生涯賃金に関して言えば,現在の統計では大卒の方が有利なようだ。

2016年,文科省の発表によれば,男性社員の生涯賃金は,大卒の方が高卒よりも約7000万円高いということを主張している。もちろん,高卒は大卒と比べると,4年間余分に働いているわけで,それを考慮してこの数字となる。

大学にかかる学費はというと,ざっと年間100万円(私立の場合。もちろん,文系と理系とで異なる。)
4年間だと、400万円になるわけだから,それを考慮しても,「大卒の方がお得!」ということになる。

これが,どういうデータに基づいているのか定かではない部分もあるが,おそらくこれは今後の生涯賃金を予測したものではなく,現在の18歳~65歳のデータを集計したものだと推測される。

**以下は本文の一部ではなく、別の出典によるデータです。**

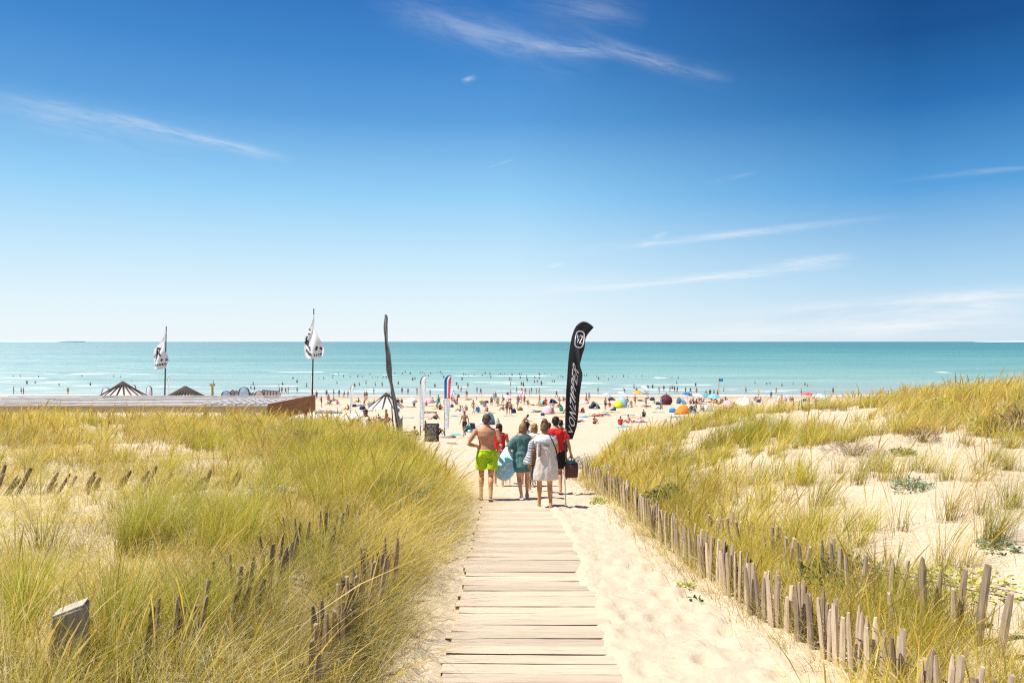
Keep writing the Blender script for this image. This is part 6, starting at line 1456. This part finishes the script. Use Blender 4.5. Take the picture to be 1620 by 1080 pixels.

何が言いたいのかというと,大学進学率50%前後の時代のデータから,大学進学率20%前後の時代のデータが混在して,このような結果になっているということだ。
つまり,現在の集計結果が,このようになっていたとしても,これから高卒と大卒にそれだけの差が表れるのか,甚だ疑問である。

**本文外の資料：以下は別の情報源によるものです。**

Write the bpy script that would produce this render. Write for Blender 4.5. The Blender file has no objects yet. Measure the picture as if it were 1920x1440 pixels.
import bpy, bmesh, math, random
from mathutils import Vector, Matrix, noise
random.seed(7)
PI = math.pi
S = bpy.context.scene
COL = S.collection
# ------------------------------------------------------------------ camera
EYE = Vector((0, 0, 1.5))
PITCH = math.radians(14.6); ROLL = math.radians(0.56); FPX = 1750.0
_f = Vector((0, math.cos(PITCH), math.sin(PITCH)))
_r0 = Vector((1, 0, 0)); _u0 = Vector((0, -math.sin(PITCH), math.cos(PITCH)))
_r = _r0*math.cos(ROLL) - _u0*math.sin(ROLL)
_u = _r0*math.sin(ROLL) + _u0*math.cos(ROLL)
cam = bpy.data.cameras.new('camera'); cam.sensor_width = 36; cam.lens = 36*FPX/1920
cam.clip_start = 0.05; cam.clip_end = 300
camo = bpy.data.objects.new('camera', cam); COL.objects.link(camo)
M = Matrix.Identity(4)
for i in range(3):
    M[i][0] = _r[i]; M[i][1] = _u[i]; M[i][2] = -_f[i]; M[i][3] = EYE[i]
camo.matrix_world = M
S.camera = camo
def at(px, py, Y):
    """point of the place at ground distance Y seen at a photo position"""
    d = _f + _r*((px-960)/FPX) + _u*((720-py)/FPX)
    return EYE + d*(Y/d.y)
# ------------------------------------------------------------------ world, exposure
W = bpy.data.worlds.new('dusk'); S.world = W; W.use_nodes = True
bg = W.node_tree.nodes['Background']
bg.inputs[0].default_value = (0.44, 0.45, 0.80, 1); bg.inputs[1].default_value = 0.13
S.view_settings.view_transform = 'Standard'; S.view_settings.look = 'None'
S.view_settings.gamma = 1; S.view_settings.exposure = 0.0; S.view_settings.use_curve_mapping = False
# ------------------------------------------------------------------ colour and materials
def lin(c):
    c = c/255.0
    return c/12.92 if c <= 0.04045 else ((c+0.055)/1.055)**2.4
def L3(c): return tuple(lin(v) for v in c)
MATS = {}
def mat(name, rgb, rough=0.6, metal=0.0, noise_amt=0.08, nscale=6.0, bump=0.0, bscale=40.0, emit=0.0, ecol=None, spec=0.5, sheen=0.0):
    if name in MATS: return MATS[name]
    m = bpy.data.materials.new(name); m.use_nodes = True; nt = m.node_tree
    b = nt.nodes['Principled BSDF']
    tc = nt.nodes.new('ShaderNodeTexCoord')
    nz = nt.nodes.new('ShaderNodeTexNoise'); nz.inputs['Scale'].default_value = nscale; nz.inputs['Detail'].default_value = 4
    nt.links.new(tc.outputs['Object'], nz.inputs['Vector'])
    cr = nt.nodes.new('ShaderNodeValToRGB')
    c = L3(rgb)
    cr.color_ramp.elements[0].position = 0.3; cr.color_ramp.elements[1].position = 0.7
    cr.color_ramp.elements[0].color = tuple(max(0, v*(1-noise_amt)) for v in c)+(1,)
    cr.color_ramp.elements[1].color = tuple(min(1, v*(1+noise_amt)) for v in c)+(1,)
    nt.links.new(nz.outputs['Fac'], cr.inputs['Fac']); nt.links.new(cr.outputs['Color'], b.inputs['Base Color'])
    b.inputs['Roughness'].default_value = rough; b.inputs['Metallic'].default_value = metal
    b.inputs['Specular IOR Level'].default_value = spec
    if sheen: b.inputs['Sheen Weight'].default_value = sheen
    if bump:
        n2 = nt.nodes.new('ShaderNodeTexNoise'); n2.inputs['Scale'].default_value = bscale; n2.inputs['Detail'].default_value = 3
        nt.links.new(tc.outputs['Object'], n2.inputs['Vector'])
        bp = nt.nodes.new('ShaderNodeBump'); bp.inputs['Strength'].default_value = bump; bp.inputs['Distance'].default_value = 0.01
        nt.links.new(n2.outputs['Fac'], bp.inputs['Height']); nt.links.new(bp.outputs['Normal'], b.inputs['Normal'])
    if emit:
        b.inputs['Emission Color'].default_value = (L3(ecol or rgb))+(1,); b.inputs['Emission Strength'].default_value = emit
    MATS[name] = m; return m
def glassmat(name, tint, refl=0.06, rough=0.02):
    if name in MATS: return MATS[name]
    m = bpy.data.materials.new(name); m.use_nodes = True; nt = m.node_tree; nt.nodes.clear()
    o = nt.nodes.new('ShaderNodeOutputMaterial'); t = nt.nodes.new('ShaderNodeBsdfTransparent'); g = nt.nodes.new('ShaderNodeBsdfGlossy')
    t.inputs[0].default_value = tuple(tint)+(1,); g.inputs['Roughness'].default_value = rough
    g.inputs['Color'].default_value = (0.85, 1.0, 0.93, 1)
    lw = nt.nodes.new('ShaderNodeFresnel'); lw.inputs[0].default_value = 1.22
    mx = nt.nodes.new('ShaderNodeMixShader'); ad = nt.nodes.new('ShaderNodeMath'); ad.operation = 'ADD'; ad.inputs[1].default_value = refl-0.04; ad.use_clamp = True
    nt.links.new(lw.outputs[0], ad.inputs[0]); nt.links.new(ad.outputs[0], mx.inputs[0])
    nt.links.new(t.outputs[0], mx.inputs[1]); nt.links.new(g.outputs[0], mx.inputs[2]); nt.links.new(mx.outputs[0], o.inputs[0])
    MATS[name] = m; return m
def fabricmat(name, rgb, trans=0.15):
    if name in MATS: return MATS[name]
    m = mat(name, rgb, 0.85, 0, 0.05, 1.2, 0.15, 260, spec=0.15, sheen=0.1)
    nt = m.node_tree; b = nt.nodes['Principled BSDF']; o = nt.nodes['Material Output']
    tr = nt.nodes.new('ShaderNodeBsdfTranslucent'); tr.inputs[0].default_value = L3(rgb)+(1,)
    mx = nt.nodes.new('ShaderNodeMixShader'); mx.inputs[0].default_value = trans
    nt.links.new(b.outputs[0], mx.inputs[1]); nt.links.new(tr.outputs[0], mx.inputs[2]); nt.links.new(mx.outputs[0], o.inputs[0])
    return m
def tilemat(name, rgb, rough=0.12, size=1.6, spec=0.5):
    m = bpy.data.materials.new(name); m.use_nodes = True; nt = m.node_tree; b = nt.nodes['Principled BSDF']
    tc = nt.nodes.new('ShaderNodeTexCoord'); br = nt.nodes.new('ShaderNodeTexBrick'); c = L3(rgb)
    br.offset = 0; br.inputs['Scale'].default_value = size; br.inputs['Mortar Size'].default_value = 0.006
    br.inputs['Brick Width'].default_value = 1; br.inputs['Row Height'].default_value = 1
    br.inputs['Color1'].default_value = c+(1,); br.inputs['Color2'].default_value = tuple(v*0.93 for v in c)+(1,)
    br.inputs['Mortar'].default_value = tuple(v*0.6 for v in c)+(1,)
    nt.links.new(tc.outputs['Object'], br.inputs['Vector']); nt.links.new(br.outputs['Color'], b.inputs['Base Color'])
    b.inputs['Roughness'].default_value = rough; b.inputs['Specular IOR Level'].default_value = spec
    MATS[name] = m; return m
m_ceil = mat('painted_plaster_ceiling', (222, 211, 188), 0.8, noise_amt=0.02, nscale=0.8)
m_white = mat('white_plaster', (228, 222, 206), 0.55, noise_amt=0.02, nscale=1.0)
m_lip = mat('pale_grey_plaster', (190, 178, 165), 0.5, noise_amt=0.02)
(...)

ネット上には,「大卒の方がお得!」,「高卒の方がお得!」とどちらの意見も散在しているだろう。
どちらの意見が正しいのか。実は,これは誰にもわからない,というのが正解なのかもしれない。

大学は卒業した方がいいのか?

大学は卒業した方がいいのか?
筆者は,いくつか疑問に思う部分がある。

  • 大卒者が増えた現代,採用側は「大卒」にそんなに価値があると感じているのか?もし,「大学で自分は何も学ばなかった」と感じている採用者ならば,そこにこだわらないかもしれない。
  • 4年間という時間は長い。若いうちから採用して,企業という,目的を持った環境の中で教育した方が,優秀な人材を育成できるではないだろうか。
  • そもそも現代の大学は,入学することに価値があって,卒業することにはそれほど価値が見出されていない。一度,大学に入ってしまえば,中退と卒業に差はあるのか。
  • 学歴を重視する企業は多いのかもしれない。しかし,大学に行くのが当たり前になってしまった現代,その数は減ってきているのではないだろうか。

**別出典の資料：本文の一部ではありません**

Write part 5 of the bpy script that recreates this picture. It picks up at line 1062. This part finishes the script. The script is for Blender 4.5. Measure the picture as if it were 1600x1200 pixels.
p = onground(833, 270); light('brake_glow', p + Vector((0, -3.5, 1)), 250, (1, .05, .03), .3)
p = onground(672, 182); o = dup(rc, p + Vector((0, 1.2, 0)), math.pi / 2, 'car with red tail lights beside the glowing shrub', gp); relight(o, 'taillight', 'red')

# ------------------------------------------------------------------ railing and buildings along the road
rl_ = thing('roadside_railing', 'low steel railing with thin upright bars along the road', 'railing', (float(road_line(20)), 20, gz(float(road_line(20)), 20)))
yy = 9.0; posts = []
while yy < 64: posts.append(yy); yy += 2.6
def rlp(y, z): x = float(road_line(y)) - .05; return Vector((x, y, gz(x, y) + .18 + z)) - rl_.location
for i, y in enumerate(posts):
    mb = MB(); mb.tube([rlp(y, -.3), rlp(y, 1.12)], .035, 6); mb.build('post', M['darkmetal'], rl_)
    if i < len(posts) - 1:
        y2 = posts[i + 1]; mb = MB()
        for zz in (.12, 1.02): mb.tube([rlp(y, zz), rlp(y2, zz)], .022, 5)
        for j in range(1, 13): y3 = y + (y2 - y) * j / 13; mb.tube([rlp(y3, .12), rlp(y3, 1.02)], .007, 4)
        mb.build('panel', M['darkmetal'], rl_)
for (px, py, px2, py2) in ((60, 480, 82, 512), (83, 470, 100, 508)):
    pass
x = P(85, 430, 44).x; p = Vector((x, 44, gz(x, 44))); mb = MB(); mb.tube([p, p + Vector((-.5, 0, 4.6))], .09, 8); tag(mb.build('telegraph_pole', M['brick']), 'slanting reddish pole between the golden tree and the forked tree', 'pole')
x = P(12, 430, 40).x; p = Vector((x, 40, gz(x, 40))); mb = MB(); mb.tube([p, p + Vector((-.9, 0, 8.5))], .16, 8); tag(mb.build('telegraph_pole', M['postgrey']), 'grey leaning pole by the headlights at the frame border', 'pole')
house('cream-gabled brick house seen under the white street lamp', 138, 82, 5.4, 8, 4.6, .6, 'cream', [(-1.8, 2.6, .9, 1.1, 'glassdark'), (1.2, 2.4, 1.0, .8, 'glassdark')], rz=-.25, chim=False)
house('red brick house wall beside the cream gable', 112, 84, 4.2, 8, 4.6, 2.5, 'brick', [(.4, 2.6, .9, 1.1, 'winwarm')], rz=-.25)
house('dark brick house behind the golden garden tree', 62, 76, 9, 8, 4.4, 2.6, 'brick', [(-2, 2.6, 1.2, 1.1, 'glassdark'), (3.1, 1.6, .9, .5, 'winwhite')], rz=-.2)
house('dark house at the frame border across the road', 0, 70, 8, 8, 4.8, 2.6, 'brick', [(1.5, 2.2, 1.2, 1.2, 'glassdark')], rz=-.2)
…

筆者は,高卒より大卒のほうが有利という論には懐疑的だ。
そして,もし大学に行くのであれば,生涯賃金云々ではなく,純粋に自分の知的欲求を満たすために大学に行ってほしい。
それが,本来の大学のあるべき姿であると思うし,そうであって欲しいと思う。

大学は付加価値をつけるところではなくて学ぶところ

現状,「大卒」と「賃金」は結びつけられて考えられているのだろうと思う。
大学で何も学ばずに4年間過ごし,「大卒」の資格を得る学生も多いのではないか。

大学で学ぶことは,本来すごくマニアックで,世の中で役に立つかどうかわからないようなことばかりだ。
そこで学んだことを仕事に活かしてもいいし,活かさなくてもいい。
学問とは,本来それくらい自由なものなんじゃないだろうか。

大学側も大学側だ。
世の中のニーズに答えるために,「社会に出て役に立つ教育」に力を入れているところがあまりにも多い。
これでは,大学の研究力が下がるのは,仕方がない。
研究とは,世のため人のためにやるものじゃないと,著者は考えている。

大学こそ社会人が活用すべき

もし,大学に行くのであれば,大学での勉強の実際でも書いたけれど,一度社会人を経験した人に行ってもらいたい。
大学は,自分で問を立てることができないのであれば,何も学ぶことは出来ないと筆者は考えている。
そのような環境の中で,最大限学ぶことができるのは,これまで社会でいろいろな経験をして,多くの問いを自分の中に持っている社会人だろう。

私が考える大学の活用の理想は,高卒の社員を抱える企業が,3年以上経験した社員に,一度大学生をやらせてみる,というものだ。
まあ,4年間は長すぎるかもしれないけど,研修の一環として,大学や大学院を利用するのは,社員の成長のためにも非常に有用だと考える。
高卒で大学に入るよりも,社会人を経験して大学に入った人の方が,はるかに多くのことを吸収して帰ってくるだろう。

まとめ

筆者は,これから高校を卒業される方に,「とりあえず大学」ではなく,「とりあえず就職」と考えてもらいたいと思う。
大学では,自分で問を立てることができなければ,4年間の時間と学費がほとんど無駄になる。
それだけの時間と費用を費やして得られる「大卒」の肩書が,今後どれほど役に立つのかもわからない。

であれば,とりあえず就職して,「必要」と感じた時点で大学に行くという方が,賢い選択ではないだろうか。
「大学は,就職していない若者が行くところだ」という既成概念は取っ払って,多くの人が自由に出入りできる場所に大学にはなってもらいたいと筆者は考えている。